= DATA SHOWN =
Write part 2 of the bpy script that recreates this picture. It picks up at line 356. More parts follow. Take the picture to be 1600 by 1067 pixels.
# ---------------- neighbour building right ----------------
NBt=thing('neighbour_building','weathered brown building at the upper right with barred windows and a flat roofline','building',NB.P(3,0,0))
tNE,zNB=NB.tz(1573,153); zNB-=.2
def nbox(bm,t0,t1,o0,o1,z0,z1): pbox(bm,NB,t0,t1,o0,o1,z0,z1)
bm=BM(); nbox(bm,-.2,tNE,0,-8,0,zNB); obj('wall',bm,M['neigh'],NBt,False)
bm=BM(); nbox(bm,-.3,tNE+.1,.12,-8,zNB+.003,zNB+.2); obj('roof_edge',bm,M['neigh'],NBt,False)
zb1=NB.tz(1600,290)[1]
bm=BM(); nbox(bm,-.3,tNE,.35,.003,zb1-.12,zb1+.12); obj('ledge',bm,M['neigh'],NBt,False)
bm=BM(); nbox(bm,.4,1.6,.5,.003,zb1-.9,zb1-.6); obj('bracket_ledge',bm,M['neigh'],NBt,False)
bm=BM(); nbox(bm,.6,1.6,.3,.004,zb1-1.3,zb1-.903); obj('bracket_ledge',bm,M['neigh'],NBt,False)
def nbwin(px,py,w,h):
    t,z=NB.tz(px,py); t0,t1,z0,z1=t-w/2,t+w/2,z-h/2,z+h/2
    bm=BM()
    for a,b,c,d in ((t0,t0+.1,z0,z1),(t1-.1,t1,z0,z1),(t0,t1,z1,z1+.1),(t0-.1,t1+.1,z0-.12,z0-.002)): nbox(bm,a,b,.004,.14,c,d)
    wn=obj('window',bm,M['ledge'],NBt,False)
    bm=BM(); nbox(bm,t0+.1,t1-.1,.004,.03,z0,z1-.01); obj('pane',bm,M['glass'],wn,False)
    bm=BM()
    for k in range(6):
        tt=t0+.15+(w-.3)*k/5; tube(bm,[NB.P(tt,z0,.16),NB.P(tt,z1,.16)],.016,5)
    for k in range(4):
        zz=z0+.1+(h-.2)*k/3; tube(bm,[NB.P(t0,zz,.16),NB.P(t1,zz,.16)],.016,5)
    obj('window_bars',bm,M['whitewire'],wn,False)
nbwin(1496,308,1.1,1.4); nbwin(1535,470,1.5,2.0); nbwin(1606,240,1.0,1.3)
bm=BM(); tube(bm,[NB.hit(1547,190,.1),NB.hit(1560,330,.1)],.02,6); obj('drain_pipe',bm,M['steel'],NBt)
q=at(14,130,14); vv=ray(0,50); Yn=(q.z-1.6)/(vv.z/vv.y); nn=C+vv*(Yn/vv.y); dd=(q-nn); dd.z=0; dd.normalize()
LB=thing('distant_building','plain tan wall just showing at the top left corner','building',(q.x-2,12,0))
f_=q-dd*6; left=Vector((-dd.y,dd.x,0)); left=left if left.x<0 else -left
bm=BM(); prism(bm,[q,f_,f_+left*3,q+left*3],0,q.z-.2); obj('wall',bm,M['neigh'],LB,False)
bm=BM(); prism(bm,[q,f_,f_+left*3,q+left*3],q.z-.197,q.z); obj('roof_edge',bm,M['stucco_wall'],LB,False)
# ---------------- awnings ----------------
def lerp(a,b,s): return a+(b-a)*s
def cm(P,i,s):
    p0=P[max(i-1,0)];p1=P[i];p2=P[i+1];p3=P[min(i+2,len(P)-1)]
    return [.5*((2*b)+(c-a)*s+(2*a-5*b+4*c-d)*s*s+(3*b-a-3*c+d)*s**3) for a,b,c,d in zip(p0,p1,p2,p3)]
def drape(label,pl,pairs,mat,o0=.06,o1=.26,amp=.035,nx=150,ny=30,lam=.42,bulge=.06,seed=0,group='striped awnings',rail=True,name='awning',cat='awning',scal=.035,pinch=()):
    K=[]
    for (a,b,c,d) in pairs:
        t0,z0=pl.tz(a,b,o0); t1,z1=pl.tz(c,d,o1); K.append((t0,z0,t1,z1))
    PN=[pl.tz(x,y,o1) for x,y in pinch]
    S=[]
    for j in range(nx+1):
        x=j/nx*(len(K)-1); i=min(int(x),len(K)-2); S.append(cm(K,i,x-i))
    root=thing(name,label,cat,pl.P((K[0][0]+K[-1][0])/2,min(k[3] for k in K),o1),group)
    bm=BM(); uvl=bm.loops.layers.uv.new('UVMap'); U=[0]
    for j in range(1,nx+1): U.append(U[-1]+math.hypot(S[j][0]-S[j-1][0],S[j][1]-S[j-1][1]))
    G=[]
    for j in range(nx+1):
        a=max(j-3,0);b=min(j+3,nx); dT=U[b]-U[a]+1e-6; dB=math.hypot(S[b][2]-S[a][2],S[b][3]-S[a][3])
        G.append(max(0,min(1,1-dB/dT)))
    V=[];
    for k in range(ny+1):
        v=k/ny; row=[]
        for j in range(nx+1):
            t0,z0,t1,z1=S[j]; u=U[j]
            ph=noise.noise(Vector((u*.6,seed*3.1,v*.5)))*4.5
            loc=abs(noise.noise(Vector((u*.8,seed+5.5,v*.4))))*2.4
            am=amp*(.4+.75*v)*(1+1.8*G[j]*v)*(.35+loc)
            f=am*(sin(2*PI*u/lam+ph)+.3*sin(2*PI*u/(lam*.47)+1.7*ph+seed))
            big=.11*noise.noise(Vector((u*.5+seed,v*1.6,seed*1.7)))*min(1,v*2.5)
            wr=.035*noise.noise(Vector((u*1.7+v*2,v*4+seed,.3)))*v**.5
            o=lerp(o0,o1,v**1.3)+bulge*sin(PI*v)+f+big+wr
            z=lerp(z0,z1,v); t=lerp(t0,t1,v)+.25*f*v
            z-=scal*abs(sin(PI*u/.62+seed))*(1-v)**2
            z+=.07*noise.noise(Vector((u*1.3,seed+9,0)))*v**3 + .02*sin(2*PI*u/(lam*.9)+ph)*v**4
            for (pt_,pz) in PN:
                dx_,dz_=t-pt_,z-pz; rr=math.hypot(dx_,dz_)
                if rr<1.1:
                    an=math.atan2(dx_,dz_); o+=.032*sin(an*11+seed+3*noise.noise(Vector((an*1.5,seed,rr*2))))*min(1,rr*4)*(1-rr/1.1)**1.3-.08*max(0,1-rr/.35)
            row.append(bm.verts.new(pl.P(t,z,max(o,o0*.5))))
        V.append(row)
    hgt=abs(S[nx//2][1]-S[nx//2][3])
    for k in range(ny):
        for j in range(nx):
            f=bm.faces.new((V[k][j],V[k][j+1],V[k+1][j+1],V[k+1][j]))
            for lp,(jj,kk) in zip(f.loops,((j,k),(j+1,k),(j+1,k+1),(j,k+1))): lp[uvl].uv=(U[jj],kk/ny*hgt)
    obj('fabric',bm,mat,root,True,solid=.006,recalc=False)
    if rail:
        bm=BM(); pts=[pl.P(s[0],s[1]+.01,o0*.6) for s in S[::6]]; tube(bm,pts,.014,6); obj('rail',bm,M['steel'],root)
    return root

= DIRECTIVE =
Restate the whole listing exactly, leaving out nothing.

= TASK OUTPUT =
Write part 2 of the bpy script that recreates this picture. It picks up at line 356. More parts follow. Take the picture to be 1600 by 1067 pixels.
# ---------------- neighbour building right ----------------
NBt=thing('neighbour_building','weathered brown building at the upper right with barred windows and a flat roofline','building',NB.P(3,0,0))
tNE,zNB=NB.tz(1573,153); zNB-=.2
def nbox(bm,t0,t1,o0,o1,z0,z1): pbox(bm,NB,t0,t1,o0,o1,z0,z1)
bm=BM(); nbox(bm,-.2,tNE,0,-8,0,zNB); obj('wall',bm,M['neigh'],NBt,False)
bm=BM(); nbox(bm,-.3,tNE+.1,.12,-8,zNB+.003,zNB+.2); obj('roof_edge',bm,M['neigh'],NBt,False)
zb1=NB.tz(1600,290)[1]
bm=BM(); nbox(bm,-.3,tNE,.35,.003,zb1-.12,zb1+.12); obj('ledge',bm,M['neigh'],NBt,False)
bm=BM(); nbox(bm,.4,1.6,.5,.003,zb1-.9,zb1-.6); obj('bracket_ledge',bm,M['neigh'],NBt,False)
bm=BM(); nbox(bm,.6,1.6,.3,.004,zb1-1.3,zb1-.903); obj('bracket_ledge',bm,M['neigh'],NBt,False)
def nbwin(px,py,w,h):
    t,z=NB.tz(px,py); t0,t1,z0,z1=t-w/2,t+w/2,z-h/2,z+h/2
    bm=BM()
    for a,b,c,d in ((t0,t0+.1,z0,z1),(t1-.1,t1,z0,z1),(t0,t1,z1,z1+.1),(t0-.1,t1+.1,z0-.12,z0-.002)): nbox(bm,a,b,.004,.14,c,d)
    wn=obj('window',bm,M['ledge'],NBt,False)
    bm=BM(); nbox(bm,t0+.1,t1-.1,.004,.03,z0,z1-.01); obj('pane',bm,M['glass'],wn,False)
    bm=BM()
    for k in range(6):
        tt=t0+.15+(w-.3)*k/5; tube(bm,[NB.P(tt,z0,.16),NB.P(tt,z1,.16)],.016,5)
    for k in range(4):
        zz=z0+.1+(h-.2)*k/3; tube(bm,[NB.P(t0,zz,.16),NB.P(t1,zz,.16)],.016,5)
    obj('window_bars',bm,M['whitewire'],wn,False)
nbwin(1496,308,1.1,1.4); nbwin(1535,470,1.5,2.0); nbwin(1606,240,1.0,1.3)
bm=BM(); tube(bm,[NB.hit(1547,190,.1),NB.hit(1560,330,.1)],.02,6); obj('drain_pipe',bm,M['steel'],NBt)
q=at(14,130,14); vv=ray(0,50); Yn=(q.z-1.6)/(vv.z/vv.y); nn=C+vv*(Yn/vv.y); dd=(q-nn); dd.z=0; dd.normalize()
LB=thing('distant_building','plain tan wall just showing at the top left corner','building',(q.x-2,12,0))
f_=q-dd*6; left=Vector((-dd.y,dd.x,0)); left=left if left.x<0 else -left
bm=BM(); prism(bm,[q,f_,f_+left*3,q+left*3],0,q.z-.2); obj('wall',bm,M['neigh'],LB,False)
bm=BM(); prism(bm,[q,f_,f_+left*3,q+left*3],q.z-.197,q.z); obj('roof_edge',bm,M['stucco_wall'],LB,False)
# ---------------- awnings ----------------
def lerp(a,b,s): return a+(b-a)*s
def cm(P,i,s):
    p0=P[max(i-1,0)];p1=P[i];p2=P[i+1];p3=P[min(i+2,len(P)-1)]
    return [.5*((2*b)+(c-a)*s+(2*a-5*b+4*c-d)*s*s+(3*b-a-3*c+d)*s**3) for a,b,c,d in zip(p0,p1,p2,p3)]
def drape(label,pl,pairs,mat,o0=.06,o1=.26,amp=.035,nx=150,ny=30,lam=.42,bulge=.06,seed=0,group='striped awnings',rail=True,name='awning',cat='awning',scal=.035,pinch=()):
    K=[]
    for (a,b,c,d) in pairs:
        t0,z0=pl.tz(a,b,o0); t1,z1=pl.tz(c,d,o1); K.append((t0,z0,t1,z1))
    PN=[pl.tz(x,y,o1) for x,y in pinch]
    S=[]
    for j in range(nx+1):
        x=j/nx*(len(K)-1); i=min(int(x),len(K)-2); S.append(cm(K,i,x-i))
    root=thing(name,label,cat,pl.P((K[0][0]+K[-1][0])/2,min(k[3] for k in K),o1),group)
    bm=BM(); uvl=bm.loops.layers.uv.new('UVMap'); U=[0]
    for j in range(1,nx+1): U.append(U[-1]+math.hypot(S[j][0]-S[j-1][0],S[j][1]-S[j-1][1]))
    G=[]
    for j in range(nx+1):
        a=max(j-3,0);b=min(j+3,nx); dT=U[b]-U[a]+1e-6; dB=math.hypot(S[b][2]-S[a][2],S[b][3]-S[a][3])
        G.append(max(0,min(1,1-dB/dT)))
    V=[];
    for k in range(ny+1):
        v=k/ny; row=[]
        for j in range(nx+1):
            t0,z0,t1,z1=S[j]; u=U[j]
            ph=noise.noise(Vector((u*.6,seed*3.1,v*.5)))*4.5
            loc=abs(noise.noise(Vector((u*.8,seed+5.5,v*.4))))*2.4
            am=amp*(.4+.75*v)*(1+1.8*G[j]*v)*(.35+loc)
            f=am*(sin(2*PI*u/lam+ph)+.3*sin(2*PI*u/(lam*.47)+1.7*ph+seed))
            big=.11*noise.noise(Vector((u*.5+seed,v*1.6,seed*1.7)))*min(1,v*2.5)
            wr=.035*noise.noise(Vector((u*1.7+v*2,v*4+seed,.3)))*v**.5
            o=lerp(o0,o1,v**1.3)+bulge*sin(PI*v)+f+big+wr
            z=lerp(z0,z1,v); t=lerp(t0,t1,v)+.25*f*v
            z-=scal*abs(sin(PI*u/.62+seed))*(1-v)**2
            z+=.07*noise.noise(Vector((u*1.3,seed+9,0)))*v**3 + .02*sin(2*PI*u/(lam*.9)+ph)*v**4
            for (pt_,pz) in PN:
                dx_,dz_=t-pt_,z-pz; rr=math.hypot(dx_,dz_)
                if rr<1.1:
                    an=math.atan2(dx_,dz_); o+=.032*sin(an*11+seed+3*noise.noise(Vector((an*1.5,seed,rr*2))))*min(1,rr*4)*(1-rr/1.1)**1.3-.08*max(0,1-rr/.35)
            row.append(bm.verts.new(pl.P(t,z,max(o,o0*.5))))
        V.append(row)
    hgt=abs(S[nx//2][1]-S[nx//2][3])
    for k in range(ny):
        for j in range(nx):
            f=bm.faces.new((V[k][j],V[k][j+1],V[k+1][j+1],V[k+1][j]))
            for lp,(jj,kk) in zip(f.loops,((j,k),(j+1,k),(j+1,k+1),(j,k+1))): lp[uvl].uv=(U[jj],kk/ny*hgt)
    obj('fabric',bm,mat,root,True,solid=.006,recalc=False)
    if rail:
        bm=BM(); pts=[pl.P(s[0],s[1]+.01,o0*.6) for s in S[::6]]; tube(bm,pts,.014,6); obj('rail',bm,M['steel'],root)
    return root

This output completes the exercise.